(begin)

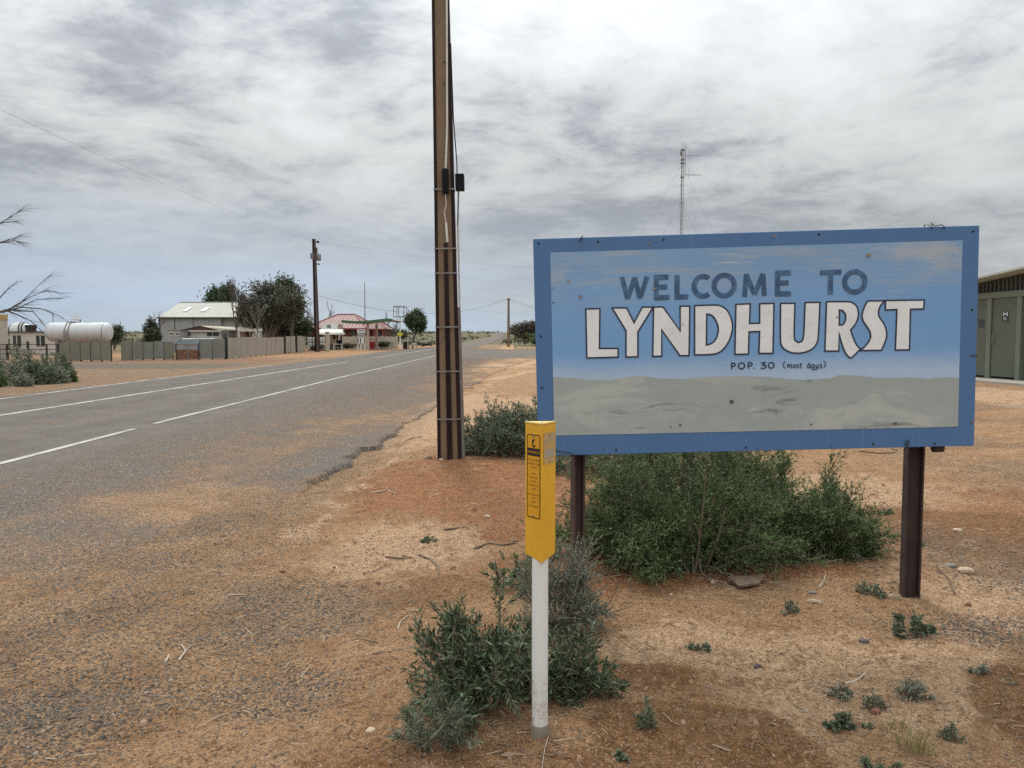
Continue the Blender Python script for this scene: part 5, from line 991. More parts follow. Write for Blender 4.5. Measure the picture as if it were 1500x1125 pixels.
# saltbushes on the far verge at left
M_LF_VERGE = leafmat('silver_saltbush_leaves', (0.15, 0.165, 0.115), (0.33, 0.345, 0.26), None)
for i, (px, py, Y, rx, h, mt, lb) in enumerate([(14, 566, 25.2, .95, 1.15, M_LF_VERGE, 'large grey saltbush on the far verge cut by the left edge'), (52, 566, 25.6, .66, 1.1, M_LF_SALT, 'tall green-grey saltbush second from the left edge'), (76, 562, 26.2, .55, .85, M_LF_VERGE, 'mid-sized silvery saltbush on the far verge'), (34, 570, 24.2, .32, .32, M_LF_VERGE, 'small pale round saltbush in front of the bigger ones'), (102, 560, 27.0, .26, .42, M_LF_BIG, 'small dark green bush at the right end of the saltbushes'), (92, 548, 29.5, .42, .85, M_LF_SALT, 'saltbush with upright sprigs behind the small dark green bush'), (-12, 574, 24.0, .5, .55, M_LF_BIG, 'low green bush at the left edge under the large saltbush'), (66, 556, 27.4, .8, .62, M_LF_VERGE, 'brownish saltbush behind the two tall ones')]):
    g = at(px, py, Y); shrub('saltbush', lb, g.x, Y, rx, rx * .8, h, 70, 16, 9000 if rx > .4 else 3500, .065, .026, mt, M_STEM_PALE, 70 + i, 'saltbushes on the far verge', base_r=.6, lump=.5)
# far scrub on the plain
def scrub():
    rg = np.random.default_rng(5); n = 2600; y = 150 * (1700 / 150) ** rg.random(n); x = (rg.random(n) - .5) * 1.5 * y; k = (np.abs(x + 9.8) > 6) & ~((y < 175) & (x > -40) & (x < 60)); x, y = x[k], y[k]; n = len(x); s = .5 + 1.0 * rg.random(n); s *= np.where(y > 500, 1.8, 1); m = 16
    P = np.repeat(np.stack([x, y, height(x, y)], 1), m, 0) + rg.normal(0, 1, (n * m, 3)) * np.repeat(s, m)[:, None] * np.array([.55, .55, .22]); P[:, 2] += np.repeat(s, m) * .35
    V = leaf_cloud(P, rg.normal(0, 1, P.shape), .0, .0, rg); sz = np.repeat(s, m) * .55
    D = rg.normal(0, 1, P.shape); D /= np.linalg.norm(D, axis=1)[:, None]; S = np.cross(D, rg.normal(0, 1, P.shape)); S /= np.linalg.norm(S, axis=1)[:, None]
    V = np.stack([P - D * sz[:, None] * .5, P + S * sz[:, None] * .4, P + D * sz[:, None] * .5, P - S * sz[:, None] * .4], 1).reshape(-1, 3)
    me = np_mesh('far_scrub', V, np.arange(len(V)).reshape(-1, 4), {'rnd': np.repeat(np.repeat(rg.random(n), m) * .7 + .3 * rg.random(n * m), 4)}); tag(finish(me, 'far_scrub', leafmat('scrub_leaves', (0.040, 0.048, 0.026), (0.115, 0.12, 0.065))), 'low olive scrub dotting the plain to the horizon', 'scrub', kind='stuff')
scrub()
# ------------------------------------------------------------------ fences, yard, shed
def ext(px0, py0, px1, py1, Y):
    a = at(px0, py0, Y); b = at(px1, py1, Y); return a.x, b.x, b.z, a.z       # x0,x1,z0,z1 (py0 is the top)
def ribbed(x0, x1, z0, z1, y, pitch=.2, dep=.02, top=None):
    """ribbed sheet in the xz plane at y; top(x) gives an optional sloping top"""
    n = max(2, int((x1 - x0) / pitch * 4)); vs = []; fs = []
    for i in range(n + 1):
        x = x0 + (x1 - x0) * i / n; d = dep * (0, 1, 1, 0)[i % 4]; zt = top(x) if top else z1; vs += [(x, y - d, z0), (x, y - d, zt)]
    for i in range(n): fs.append((2 * i, 2 * i + 2, 2 * i + 3, 2 * i + 1))
    return vs, fs
M_SHEET = pm('weathered_sheet', (0.215, 0.203, 0.155), (0.178, 0.168, 0.128), 1.6, 0.8, 0.15, 20, dirt=((0.24, 0.20, 0.16), 0.5), stretch=(1, 1, .35))
M_SHEET2 = pm('grey_sheet', (0.215, 0.222, 0.195), (0.18, 0.185, 0.16), 1.6, 0.8, 0.15, 20, dirt=((0.25, 0.19, 0.14), 0.5), stretch=(1, 1, .35))
M_SHEET3 = pm('pale_beige_sheet', (0.36, 0.325, 0.27), (0.30, 0.27, 0.225), 1.6, 0.8, 0.15, 20, dirt=((0.30, 0.21, 0.14), 0.5), stretch=(1, 1, .35))
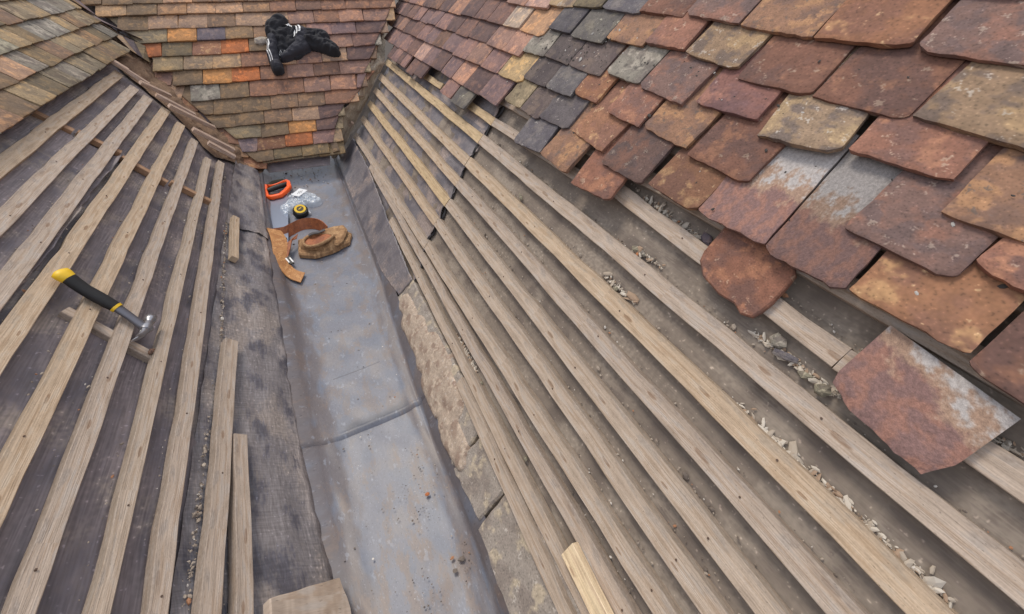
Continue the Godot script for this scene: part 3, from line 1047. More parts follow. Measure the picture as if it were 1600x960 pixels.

(end)

Stated problem –
Without the pictures, output the full listing exactly as it stands.

Task result –
Continue the Blender Python script for this scene: part 5, from line 991. More parts follow. Write for Blender 4.5. Measure the picture as if it were 1500x1125 pixels.
# saltbushes on the far verge at left
M_LF_VERGE = leafmat('silver_saltbush_leaves', (0.15, 0.165, 0.115), (0.33, 0.345, 0.26), None)
for i, (px, py, Y, rx, h, mt, lb) in enumerate([(14, 566, 25.2, .95, 1.15, M_LF_VERGE, 'large grey saltbush on the far verge cut by the left edge'), (52, 566, 25.6, .66, 1.1, M_LF_SALT, 'tall green-grey saltbush second from the left edge'), (76, 562, 26.2, .55, .85, M_LF_VERGE, 'mid-sized silvery saltbush on the far verge'), (34, 570, 24.2, .32, .32, M_LF_VERGE, 'small pale round saltbush in front of the bigger ones'), (102, 560, 27.0, .26, .42, M_LF_BIG, 'small dark green bush at the right end of the saltbushes'), (92, 548, 29.5, .42, .85, M_LF_SALT, 'saltbush with upright sprigs behind the small dark green bush'), (-12, 574, 24.0, .5, .55, M_LF_BIG, 'low green bush at the left edge under the large saltbush'), (66, 556, 27.4, .8, .62, M_LF_VERGE, 'brownish saltbush behind the two tall ones')]):
    g = at(px, py, Y); shrub('saltbush', lb, g.x, Y, rx, rx * .8, h, 70, 16, 9000 if rx > .4 else 3500, .065, .026, mt, M_STEM_PALE, 70 + i, 'saltbushes on the far verge', base_r=.6, lump=.5)
# far scrub on the plain
def scrub():
    rg = np.random.default_rng(5); n = 2600; y = 150 * (1700 / 150) ** rg.random(n); x = (rg.random(n) - .5) * 1.5 * y; k = (np.abs(x + 9.8) > 6) & ~((y < 175) & (x > -40) & (x < 60)); x, y = x[k], y[k]; n = len(x); s = .5 + 1.0 * rg.random(n); s *= np.where(y > 500, 1.8, 1); m = 16
    P = np.repeat(np.stack([x, y, height(x, y)], 1), m, 0) + rg.normal(0, 1, (n * m, 3)) * np.repeat(s, m)[:, None] * np.array([.55, .55, .22]); P[:, 2] += np.repeat(s, m) * .35
    V = leaf_cloud(P, rg.normal(0, 1, P.shape), .0, .0, rg); sz = np.repeat(s, m) * .55
    D = rg.normal(0, 1, P.shape); D /= np.linalg.norm(D, axis=1)[:, None]; S = np.cross(D, rg.normal(0, 1, P.shape)); S /= np.linalg.norm(S, axis=1)[:, None]
    V = np.stack([P - D * sz[:, None] * .5, P + S * sz[:, None] * .4, P + D * sz[:, None] * .5, P - S * sz[:, None] * .4], 1).reshape(-1, 3)
    me = np_mesh('far_scrub', V, np.arange(len(V)).reshape(-1, 4), {'rnd': np.repeat(np.repeat(rg.random(n), m) * .7 + .3 * rg.random(n * m), 4)}); tag(finish(me, 'far_scrub', leafmat('scrub_leaves', (0.040, 0.048, 0.026), (0.115, 0.12, 0.065))), 'low olive scrub dotting the plain to the horizon', 'scrub', kind='stuff')
scrub()
# ------------------------------------------------------------------ fences, yard, shed
def ext(px0, py0, px1, py1, Y):
    a = at(px0, py0, Y); b = at(px1, py1, Y); return a.x, b.x, b.z, a.z       # x0,x1,z0,z1 (py0 is the top)
def ribbed(x0, x1, z0, z1, y, pitch=.2, dep=.02, top=None):
    """ribbed sheet in the xz plane at y; top(x) gives an optional sloping top"""
    n = max(2, int((x1 - x0) / pitch * 4)); vs = []; fs = []
    for i in range(n + 1):
        x = x0 + (x1 - x0) * i / n; d = dep * (0, 1, 1, 0)[i % 4]; zt = top(x) if top else z1; vs += [(x, y - d, z0), (x, y - d, zt)]
    for i in range(n): fs.append((2 * i, 2 * i + 2, 2 * i + 3, 2 * i + 1))
    return vs, fs
M_SHEET = pm('weathered_sheet', (0.215, 0.203, 0.155), (0.178, 0.168, 0.128), 1.6, 0.8, 0.15, 20, dirt=((0.24, 0.20, 0.16), 0.5), stretch=(1, 1, .35))
M_SHEET2 = pm('grey_sheet', (0.215, 0.222, 0.195), (0.18, 0.185, 0.16), 1.6, 0.8, 0.15, 20, dirt=((0.25, 0.19, 0.14), 0.5), stretch=(1, 1, .35))
M_SHEET3 = pm('pale_beige_sheet', (0.36, 0.325, 0.27), (0.30, 0.27, 0.225), 1.6, 0.8, 0.15, 20, dirt=((0.30, 0.21, 0.14), 0.5), stretch=(1, 1, .35))
Continue the Godot script for this scene: part 3, from line 1047. More parts follow. Measure the picture as if it were 1600x960 pixels.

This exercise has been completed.